Mix-Up 2: The Gettysburg Address Was Given During The Battle

No. The battle took place in July 1863. The Gettysburg Address was delivered months later in November 1863 at the cemetery dedication.

Mix-Up 3: Gettysburg Was Only About Pickett’s Charge

Pickett’s Charge is the best-known event from Day 3, yet Gettysburg includes major fighting on all three days. Day 1 and Day 2 shaped the result just as much.

Why People Still Study Gettysburg

Gettysburg brings together military strategy, leadership, geography, politics, and memory in one battle. Students read it for Civil War history. Military readers study command choices and terrain. General readers return to it because the battle sits at a turning point in the story of the United States.

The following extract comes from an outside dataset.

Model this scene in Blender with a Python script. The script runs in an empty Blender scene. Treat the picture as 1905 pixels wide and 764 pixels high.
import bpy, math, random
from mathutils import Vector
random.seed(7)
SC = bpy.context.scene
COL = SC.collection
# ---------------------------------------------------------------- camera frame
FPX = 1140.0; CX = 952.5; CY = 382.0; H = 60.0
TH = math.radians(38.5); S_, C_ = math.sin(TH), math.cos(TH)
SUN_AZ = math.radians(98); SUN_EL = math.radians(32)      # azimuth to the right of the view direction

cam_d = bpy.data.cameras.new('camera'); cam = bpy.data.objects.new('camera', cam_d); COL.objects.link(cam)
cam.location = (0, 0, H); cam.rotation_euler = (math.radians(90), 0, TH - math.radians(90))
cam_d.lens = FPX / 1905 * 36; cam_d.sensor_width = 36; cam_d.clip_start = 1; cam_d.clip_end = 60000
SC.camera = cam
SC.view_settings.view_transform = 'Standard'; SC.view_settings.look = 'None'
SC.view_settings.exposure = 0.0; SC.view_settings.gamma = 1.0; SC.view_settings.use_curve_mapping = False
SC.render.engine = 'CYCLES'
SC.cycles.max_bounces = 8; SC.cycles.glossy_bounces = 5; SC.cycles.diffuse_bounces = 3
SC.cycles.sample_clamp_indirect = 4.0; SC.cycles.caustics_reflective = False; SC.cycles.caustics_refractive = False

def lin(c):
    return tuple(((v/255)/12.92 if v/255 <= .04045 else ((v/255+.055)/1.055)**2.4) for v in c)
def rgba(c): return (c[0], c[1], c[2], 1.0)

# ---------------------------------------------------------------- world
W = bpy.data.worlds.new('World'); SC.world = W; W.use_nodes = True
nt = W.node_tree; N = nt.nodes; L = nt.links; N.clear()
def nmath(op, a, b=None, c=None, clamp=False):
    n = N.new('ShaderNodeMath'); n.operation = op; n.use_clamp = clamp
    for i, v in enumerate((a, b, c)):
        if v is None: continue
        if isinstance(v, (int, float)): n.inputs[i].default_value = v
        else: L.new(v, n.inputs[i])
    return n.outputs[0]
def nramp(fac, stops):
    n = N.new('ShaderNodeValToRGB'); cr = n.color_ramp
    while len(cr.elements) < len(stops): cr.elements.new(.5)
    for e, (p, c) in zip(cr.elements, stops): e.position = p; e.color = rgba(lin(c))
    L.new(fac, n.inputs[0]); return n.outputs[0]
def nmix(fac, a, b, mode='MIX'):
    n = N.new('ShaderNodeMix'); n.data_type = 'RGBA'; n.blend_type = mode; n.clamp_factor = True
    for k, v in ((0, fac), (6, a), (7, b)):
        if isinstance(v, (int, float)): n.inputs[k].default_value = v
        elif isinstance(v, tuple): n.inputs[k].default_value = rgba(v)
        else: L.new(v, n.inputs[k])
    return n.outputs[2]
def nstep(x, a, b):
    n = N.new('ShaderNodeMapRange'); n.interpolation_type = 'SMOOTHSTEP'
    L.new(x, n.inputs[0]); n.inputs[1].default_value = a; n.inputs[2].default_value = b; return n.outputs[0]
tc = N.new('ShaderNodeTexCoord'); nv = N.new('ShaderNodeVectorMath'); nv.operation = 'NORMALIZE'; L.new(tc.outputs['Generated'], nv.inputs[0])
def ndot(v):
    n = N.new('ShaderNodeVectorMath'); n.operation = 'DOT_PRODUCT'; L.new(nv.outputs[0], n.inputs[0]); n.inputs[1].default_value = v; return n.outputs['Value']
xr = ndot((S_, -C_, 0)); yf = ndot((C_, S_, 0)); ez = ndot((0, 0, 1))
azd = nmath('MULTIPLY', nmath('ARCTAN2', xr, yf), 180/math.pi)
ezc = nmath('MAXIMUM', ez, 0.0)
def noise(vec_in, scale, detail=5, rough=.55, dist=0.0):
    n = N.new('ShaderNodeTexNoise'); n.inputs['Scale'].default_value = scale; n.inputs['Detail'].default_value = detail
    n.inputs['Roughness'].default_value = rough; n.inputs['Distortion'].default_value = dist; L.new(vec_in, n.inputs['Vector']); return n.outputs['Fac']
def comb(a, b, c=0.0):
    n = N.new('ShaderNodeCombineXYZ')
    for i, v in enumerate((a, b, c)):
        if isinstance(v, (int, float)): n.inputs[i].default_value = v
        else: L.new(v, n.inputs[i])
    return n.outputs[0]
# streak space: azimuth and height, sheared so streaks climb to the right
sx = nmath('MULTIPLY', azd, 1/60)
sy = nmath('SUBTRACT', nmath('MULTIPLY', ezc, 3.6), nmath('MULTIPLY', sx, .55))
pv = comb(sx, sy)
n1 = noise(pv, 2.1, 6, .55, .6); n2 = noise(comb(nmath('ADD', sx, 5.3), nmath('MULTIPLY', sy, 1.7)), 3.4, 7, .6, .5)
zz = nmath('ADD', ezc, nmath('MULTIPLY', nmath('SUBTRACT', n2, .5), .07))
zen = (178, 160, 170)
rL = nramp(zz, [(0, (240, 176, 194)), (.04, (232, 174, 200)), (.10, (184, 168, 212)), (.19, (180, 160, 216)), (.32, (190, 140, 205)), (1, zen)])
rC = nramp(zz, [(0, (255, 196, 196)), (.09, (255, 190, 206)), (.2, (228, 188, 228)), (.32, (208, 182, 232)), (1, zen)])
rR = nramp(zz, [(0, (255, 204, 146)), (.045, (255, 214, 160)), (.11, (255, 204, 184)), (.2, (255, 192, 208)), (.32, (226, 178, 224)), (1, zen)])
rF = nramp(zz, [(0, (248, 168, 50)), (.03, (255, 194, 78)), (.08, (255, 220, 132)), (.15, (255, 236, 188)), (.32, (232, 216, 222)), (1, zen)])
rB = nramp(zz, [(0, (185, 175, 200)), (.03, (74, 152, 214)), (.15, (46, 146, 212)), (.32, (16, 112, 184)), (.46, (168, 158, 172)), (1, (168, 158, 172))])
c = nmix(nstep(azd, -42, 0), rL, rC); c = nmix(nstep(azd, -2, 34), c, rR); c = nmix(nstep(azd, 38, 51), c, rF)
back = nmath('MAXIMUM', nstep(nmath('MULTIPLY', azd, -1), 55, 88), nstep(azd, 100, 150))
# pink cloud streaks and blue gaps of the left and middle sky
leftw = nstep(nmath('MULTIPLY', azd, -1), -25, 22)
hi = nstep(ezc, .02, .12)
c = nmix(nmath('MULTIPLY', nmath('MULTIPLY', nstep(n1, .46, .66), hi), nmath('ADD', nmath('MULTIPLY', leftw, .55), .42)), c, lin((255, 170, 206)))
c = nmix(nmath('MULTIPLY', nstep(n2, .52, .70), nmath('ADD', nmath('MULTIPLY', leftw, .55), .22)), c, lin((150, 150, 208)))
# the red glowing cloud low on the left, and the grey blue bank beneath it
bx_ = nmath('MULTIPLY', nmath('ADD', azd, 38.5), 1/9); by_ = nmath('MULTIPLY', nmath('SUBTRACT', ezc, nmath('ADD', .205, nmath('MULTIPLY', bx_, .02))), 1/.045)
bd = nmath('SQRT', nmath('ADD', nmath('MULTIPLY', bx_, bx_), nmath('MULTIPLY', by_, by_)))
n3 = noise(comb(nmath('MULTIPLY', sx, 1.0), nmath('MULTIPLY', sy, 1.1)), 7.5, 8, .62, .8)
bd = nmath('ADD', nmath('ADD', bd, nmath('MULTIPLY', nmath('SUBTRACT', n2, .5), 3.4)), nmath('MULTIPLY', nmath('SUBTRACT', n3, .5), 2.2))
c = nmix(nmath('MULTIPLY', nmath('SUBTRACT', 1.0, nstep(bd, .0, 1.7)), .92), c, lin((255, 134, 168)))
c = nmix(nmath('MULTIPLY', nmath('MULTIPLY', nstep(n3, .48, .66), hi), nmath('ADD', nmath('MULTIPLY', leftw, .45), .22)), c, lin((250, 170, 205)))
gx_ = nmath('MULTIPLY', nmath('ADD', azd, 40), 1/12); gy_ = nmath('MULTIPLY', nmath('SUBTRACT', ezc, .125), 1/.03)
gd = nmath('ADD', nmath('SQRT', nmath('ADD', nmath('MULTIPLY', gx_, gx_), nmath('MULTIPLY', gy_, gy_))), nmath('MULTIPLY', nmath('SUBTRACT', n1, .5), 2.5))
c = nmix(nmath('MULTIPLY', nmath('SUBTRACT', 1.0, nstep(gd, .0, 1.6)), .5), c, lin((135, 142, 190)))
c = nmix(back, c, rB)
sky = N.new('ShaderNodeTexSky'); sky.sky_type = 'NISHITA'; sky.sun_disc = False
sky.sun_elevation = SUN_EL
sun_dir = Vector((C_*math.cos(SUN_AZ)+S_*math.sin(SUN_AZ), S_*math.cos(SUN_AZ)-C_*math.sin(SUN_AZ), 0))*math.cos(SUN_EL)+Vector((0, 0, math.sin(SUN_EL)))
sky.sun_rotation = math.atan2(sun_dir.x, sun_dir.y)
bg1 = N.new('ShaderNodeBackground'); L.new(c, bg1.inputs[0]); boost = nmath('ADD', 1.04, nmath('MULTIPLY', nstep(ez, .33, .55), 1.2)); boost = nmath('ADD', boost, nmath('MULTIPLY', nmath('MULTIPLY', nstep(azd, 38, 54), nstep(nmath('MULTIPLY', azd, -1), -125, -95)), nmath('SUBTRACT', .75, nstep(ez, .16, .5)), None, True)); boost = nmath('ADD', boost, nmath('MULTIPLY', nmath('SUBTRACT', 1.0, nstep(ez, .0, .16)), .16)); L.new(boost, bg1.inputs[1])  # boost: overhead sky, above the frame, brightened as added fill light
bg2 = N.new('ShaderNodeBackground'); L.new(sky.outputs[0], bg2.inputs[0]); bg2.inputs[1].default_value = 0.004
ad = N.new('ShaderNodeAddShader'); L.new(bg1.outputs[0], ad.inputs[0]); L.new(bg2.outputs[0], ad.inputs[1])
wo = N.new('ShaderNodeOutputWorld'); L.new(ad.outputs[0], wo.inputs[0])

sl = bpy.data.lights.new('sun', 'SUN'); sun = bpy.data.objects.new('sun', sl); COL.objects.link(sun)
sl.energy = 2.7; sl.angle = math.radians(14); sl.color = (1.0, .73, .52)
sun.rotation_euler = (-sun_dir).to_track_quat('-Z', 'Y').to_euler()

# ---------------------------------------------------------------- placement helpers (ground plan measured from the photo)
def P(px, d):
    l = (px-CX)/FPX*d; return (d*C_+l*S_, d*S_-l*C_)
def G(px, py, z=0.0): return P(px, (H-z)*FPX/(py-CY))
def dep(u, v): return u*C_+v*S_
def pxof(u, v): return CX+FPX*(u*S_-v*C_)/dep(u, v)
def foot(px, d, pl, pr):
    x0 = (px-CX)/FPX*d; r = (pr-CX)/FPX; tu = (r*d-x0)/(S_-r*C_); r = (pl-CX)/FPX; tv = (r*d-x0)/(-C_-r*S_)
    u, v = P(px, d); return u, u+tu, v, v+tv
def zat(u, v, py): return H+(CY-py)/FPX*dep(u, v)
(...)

It also has strong records, preserved ground, and lasting public interest. That makes it easier to teach than many battles with fewer surviving sources or less visible terrain. When a topic stays in classrooms, parks, archives, and public memory for generations, it keeps drawing new readers.

Final Take

The Battle of Gettysburg was a three-day Union and Confederate battle that became a turning point in the Civil War because it stopped Lee’s invasion of the North and ended in a costly Confederate retreat. If you remember the three-day flow, the Union high ground, and the failed Day 3 assault, you already have a strong grasp of why Gettysburg matters.